• **Scene script records**

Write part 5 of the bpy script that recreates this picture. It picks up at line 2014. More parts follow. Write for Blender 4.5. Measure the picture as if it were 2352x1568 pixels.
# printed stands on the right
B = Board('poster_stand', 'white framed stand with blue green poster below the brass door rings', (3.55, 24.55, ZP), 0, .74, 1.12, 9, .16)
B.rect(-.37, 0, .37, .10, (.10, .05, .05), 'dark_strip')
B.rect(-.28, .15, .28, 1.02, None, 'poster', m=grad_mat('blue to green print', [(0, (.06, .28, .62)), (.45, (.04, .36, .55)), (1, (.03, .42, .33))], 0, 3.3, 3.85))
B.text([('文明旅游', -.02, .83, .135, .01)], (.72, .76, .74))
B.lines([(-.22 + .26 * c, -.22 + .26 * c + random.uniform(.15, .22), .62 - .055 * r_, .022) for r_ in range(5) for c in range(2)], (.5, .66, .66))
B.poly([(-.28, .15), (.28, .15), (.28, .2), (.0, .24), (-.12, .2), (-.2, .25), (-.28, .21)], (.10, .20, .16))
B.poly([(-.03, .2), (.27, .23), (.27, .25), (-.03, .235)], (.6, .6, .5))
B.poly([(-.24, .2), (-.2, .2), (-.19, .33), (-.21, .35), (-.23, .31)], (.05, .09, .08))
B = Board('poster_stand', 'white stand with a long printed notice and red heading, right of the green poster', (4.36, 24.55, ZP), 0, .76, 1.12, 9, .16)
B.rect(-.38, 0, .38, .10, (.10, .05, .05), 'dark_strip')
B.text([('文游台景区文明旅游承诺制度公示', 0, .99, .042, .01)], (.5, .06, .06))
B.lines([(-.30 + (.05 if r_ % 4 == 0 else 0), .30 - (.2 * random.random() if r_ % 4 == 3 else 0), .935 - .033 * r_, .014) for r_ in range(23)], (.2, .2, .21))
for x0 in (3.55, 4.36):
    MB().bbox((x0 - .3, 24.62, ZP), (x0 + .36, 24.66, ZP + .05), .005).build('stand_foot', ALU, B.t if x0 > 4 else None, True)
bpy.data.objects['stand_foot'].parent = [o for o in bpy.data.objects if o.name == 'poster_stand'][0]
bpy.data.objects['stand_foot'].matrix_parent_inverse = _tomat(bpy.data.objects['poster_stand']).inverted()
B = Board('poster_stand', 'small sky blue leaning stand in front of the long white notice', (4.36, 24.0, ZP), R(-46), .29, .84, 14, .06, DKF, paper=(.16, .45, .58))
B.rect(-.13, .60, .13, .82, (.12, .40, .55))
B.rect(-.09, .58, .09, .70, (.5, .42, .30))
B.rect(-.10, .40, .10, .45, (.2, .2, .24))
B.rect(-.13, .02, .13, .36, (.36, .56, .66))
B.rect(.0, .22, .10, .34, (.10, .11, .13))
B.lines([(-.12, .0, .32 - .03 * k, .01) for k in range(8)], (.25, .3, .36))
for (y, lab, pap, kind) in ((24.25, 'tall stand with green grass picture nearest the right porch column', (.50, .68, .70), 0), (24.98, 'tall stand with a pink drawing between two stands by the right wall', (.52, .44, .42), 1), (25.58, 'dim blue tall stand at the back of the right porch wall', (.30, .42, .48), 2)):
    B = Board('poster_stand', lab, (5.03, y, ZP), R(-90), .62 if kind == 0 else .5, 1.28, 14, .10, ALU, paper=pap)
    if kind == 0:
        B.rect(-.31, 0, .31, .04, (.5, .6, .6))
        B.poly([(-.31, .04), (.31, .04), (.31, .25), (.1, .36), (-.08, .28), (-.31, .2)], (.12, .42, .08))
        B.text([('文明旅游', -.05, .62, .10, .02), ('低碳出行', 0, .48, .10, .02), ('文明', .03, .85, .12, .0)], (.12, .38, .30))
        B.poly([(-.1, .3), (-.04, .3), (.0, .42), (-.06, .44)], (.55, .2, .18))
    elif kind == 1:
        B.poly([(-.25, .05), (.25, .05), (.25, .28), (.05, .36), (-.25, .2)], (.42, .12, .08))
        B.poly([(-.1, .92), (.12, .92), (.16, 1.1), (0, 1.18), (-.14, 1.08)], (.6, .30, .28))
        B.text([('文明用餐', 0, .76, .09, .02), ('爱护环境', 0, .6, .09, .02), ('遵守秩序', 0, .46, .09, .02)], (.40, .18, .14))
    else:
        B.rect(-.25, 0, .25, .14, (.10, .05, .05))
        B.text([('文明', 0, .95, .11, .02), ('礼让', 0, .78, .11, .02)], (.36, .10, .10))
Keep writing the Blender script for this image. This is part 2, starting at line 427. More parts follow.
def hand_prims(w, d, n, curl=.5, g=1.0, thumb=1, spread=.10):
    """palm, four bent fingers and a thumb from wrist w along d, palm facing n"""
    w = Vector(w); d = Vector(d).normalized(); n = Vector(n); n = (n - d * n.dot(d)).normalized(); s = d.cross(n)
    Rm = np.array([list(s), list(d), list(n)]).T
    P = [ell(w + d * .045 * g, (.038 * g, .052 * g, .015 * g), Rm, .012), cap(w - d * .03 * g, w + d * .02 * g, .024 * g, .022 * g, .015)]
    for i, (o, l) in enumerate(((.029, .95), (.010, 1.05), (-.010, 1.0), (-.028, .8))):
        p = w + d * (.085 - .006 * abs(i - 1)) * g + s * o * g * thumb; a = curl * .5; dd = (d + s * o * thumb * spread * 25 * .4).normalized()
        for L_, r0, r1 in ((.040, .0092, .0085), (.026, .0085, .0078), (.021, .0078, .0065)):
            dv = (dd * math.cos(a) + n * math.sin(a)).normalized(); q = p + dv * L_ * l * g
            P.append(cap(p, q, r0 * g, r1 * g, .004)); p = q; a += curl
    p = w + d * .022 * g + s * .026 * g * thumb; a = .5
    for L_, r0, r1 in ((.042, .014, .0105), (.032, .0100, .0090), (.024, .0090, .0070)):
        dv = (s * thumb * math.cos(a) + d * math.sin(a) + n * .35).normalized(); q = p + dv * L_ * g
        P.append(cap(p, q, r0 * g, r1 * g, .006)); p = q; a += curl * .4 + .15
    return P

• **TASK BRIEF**
Write the material out again in its entirety, exactly as shown.

• **THE RESULT**
Write part 5 of the bpy script that recreates this picture. It picks up at line 2014. More parts follow. Write for Blender 4.5. Measure the picture as if it were 2352x1568 pixels.
# printed stands on the right
B = Board('poster_stand', 'white framed stand with blue green poster below the brass door rings', (3.55, 24.55, ZP), 0, .74, 1.12, 9, .16)
B.rect(-.37, 0, .37, .10, (.10, .05, .05), 'dark_strip')
B.rect(-.28, .15, .28, 1.02, None, 'poster', m=grad_mat('blue to green print', [(0, (.06, .28, .62)), (.45, (.04, .36, .55)), (1, (.03, .42, .33))], 0, 3.3, 3.85))
B.text([('文明旅游', -.02, .83, .135, .01)], (.72, .76, .74))
B.lines([(-.22 + .26 * c, -.22 + .26 * c + random.uniform(.15, .22), .62 - .055 * r_, .022) for r_ in range(5) for c in range(2)], (.5, .66, .66))
B.poly([(-.28, .15), (.28, .15), (.28, .2), (.0, .24), (-.12, .2), (-.2, .25), (-.28, .21)], (.10, .20, .16))
B.poly([(-.03, .2), (.27, .23), (.27, .25), (-.03, .235)], (.6, .6, .5))
B.poly([(-.24, .2), (-.2, .2), (-.19, .33), (-.21, .35), (-.23, .31)], (.05, .09, .08))
B = Board('poster_stand', 'white stand with a long printed notice and red heading, right of the green poster', (4.36, 24.55, ZP), 0, .76, 1.12, 9, .16)
B.rect(-.38, 0, .38, .10, (.10, .05, .05), 'dark_strip')
B.text([('文游台景区文明旅游承诺制度公示', 0, .99, .042, .01)], (.5, .06, .06))
B.lines([(-.30 + (.05 if r_ % 4 == 0 else 0), .30 - (.2 * random.random() if r_ % 4 == 3 else 0), .935 - .033 * r_, .014) for r_ in range(23)], (.2, .2, .21))
for x0 in (3.55, 4.36):
    MB().bbox((x0 - .3, 24.62, ZP), (x0 + .36, 24.66, ZP + .05), .005).build('stand_foot', ALU, B.t if x0 > 4 else None, True)
bpy.data.objects['stand_foot'].parent = [o for o in bpy.data.objects if o.name == 'poster_stand'][0]
bpy.data.objects['stand_foot'].matrix_parent_inverse = _tomat(bpy.data.objects['poster_stand']).inverted()
B = Board('poster_stand', 'small sky blue leaning stand in front of the long white notice', (4.36, 24.0, ZP), R(-46), .29, .84, 14, .06, DKF, paper=(.16, .45, .58))
B.rect(-.13, .60, .13, .82, (.12, .40, .55))
B.rect(-.09, .58, .09, .70, (.5, .42, .30))
B.rect(-.10, .40, .10, .45, (.2, .2, .24))
B.rect(-.13, .02, .13, .36, (.36, .56, .66))
B.rect(.0, .22, .10, .34, (.10, .11, .13))
B.lines([(-.12, .0, .32 - .03 * k, .01) for k in range(8)], (.25, .3, .36))
for (y, lab, pap, kind) in ((24.25, 'tall stand with green grass picture nearest the right porch column', (.50, .68, .70), 0), (24.98, 'tall stand with a pink drawing between two stands by the right wall', (.52, .44, .42), 1), (25.58, 'dim blue tall stand at the back of the right porch wall', (.30, .42, .48), 2)):
    B = Board('poster_stand', lab, (5.03, y, ZP), R(-90), .62 if kind == 0 else .5, 1.28, 14, .10, ALU, paper=pap)
    if kind == 0:
        B.rect(-.31, 0, .31, .04, (.5, .6, .6))
        B.poly([(-.31, .04), (.31, .04), (.31, .25), (.1, .36), (-.08, .28), (-.31, .2)], (.12, .42, .08))
        B.text([('文明旅游', -.05, .62, .10, .02), ('低碳出行', 0, .48, .10, .02), ('文明', .03, .85, .12, .0)], (.12, .38, .30))
        B.poly([(-.1, .3), (-.04, .3), (.0, .42), (-.06, .44)], (.55, .2, .18))
    elif kind == 1:
        B.poly([(-.25, .05), (.25, .05), (.25, .28), (.05, .36), (-.25, .2)], (.42, .12, .08))
        B.poly([(-.1, .92), (.12, .92), (.16, 1.1), (0, 1.18), (-.14, 1.08)], (.6, .30, .28))
        B.text([('文明用餐', 0, .76, .09, .02), ('爱护环境', 0, .6, .09, .02), ('遵守秩序', 0, .46, .09, .02)], (.40, .18, .14))
    else:
        B.rect(-.25, 0, .25, .14, (.10, .05, .05))
        B.text([('文明', 0, .95, .11, .02), ('礼让', 0, .78, .11, .02)], (.36, .10, .10))
Keep writing the Blender script for this image. This is part 2, starting at line 427. More parts follow.
def hand_prims(w, d, n, curl=.5, g=1.0, thumb=1, spread=.10):
    """palm, four bent fingers and a thumb from wrist w along d, palm facing n"""
    w = Vector(w); d = Vector(d).normalized(); n = Vector(n); n = (n - d * n.dot(d)).normalized(); s = d.cross(n)
    Rm = np.array([list(s), list(d), list(n)]).T
    P = [ell(w + d * .045 * g, (.038 * g, .052 * g, .015 * g), Rm, .012), cap(w - d * .03 * g, w + d * .02 * g, .024 * g, .022 * g, .015)]
    for i, (o, l) in enumerate(((.029, .95), (.010, 1.05), (-.010, 1.0), (-.028, .8))):
        p = w + d * (.085 - .006 * abs(i - 1)) * g + s * o * g * thumb; a = curl * .5; dd = (d + s * o * thumb * spread * 25 * .4).normalized()
        for L_, r0, r1 in ((.040, .0092, .0085), (.026, .0085, .0078), (.021, .0078, .0065)):
            dv = (dd * math.cos(a) + n * math.sin(a)).normalized(); q = p + dv * L_ * l * g
            P.append(cap(p, q, r0 * g, r1 * g, .004)); p = q; a += curl
    p = w + d * .022 * g + s * .026 * g * thumb; a = .5
    for L_, r0, r1 in ((.042, .014, .0105), (.032, .0100, .0090), (.024, .0090, .0070)):
        dv = (s * thumb * math.cos(a) + d * math.sin(a) + n * .35).normalized(); q = p + dv * L_ * g
        P.append(cap(p, q, r0 * g, r1 * g, .006)); p = q; a += curl * .4 + .15
    return P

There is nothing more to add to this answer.